Wherever the string "from" appears in the listing, copy that line.

--- start of Data section ---

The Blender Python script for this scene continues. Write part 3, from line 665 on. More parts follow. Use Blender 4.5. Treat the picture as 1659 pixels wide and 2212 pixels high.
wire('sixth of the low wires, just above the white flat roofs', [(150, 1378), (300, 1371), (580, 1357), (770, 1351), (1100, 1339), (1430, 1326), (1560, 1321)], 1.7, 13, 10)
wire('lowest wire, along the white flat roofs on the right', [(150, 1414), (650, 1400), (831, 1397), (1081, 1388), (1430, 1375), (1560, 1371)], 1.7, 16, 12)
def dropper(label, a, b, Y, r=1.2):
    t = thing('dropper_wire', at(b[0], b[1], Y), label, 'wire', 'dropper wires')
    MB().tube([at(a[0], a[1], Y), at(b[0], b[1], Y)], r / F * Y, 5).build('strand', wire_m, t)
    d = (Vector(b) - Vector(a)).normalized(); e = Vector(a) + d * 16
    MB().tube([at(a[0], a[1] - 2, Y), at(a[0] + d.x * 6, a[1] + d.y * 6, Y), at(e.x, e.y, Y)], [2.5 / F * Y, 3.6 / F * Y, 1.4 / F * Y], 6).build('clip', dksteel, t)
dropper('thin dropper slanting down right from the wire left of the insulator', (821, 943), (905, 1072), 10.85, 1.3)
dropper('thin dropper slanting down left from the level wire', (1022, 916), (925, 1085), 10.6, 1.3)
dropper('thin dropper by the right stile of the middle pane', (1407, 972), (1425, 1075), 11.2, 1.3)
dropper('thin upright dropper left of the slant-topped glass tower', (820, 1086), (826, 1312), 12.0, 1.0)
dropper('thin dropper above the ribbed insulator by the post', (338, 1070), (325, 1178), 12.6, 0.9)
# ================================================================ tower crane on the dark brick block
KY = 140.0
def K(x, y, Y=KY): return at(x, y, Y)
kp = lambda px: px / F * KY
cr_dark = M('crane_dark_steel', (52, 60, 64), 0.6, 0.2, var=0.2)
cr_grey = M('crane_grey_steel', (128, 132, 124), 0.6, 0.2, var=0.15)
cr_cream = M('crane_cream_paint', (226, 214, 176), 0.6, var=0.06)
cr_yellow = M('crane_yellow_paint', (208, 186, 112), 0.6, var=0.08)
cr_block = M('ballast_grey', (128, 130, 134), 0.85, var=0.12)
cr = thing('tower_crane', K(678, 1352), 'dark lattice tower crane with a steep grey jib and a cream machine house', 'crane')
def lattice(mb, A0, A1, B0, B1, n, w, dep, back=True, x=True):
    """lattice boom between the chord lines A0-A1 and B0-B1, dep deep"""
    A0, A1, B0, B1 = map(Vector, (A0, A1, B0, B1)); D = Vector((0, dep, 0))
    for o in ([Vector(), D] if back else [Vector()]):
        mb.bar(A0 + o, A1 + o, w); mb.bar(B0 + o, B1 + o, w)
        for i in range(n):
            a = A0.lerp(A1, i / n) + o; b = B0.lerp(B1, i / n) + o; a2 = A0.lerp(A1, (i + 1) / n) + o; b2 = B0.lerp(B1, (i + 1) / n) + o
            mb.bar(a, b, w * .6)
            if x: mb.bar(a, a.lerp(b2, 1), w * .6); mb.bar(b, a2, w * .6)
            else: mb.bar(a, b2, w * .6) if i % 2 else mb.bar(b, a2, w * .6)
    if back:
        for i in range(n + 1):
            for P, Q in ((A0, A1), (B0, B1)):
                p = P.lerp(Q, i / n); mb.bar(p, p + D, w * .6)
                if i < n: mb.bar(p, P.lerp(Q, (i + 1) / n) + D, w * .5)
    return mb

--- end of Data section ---

- **Response to the exercise**
The Blender Python script for this scene continues. Write part 3, from line 665 on. More parts follow. Use Blender 4.5. Treat the picture as 1659 pixels wide and 2212 pixels high.
dropper('thin dropper slanting down right from the wire left of the insulator', (821, 943), (905, 1072), 10.85, 1.3)
dropper('thin dropper slanting down left from the level wire', (1022, 916), (925, 1085), 10.6, 1.3)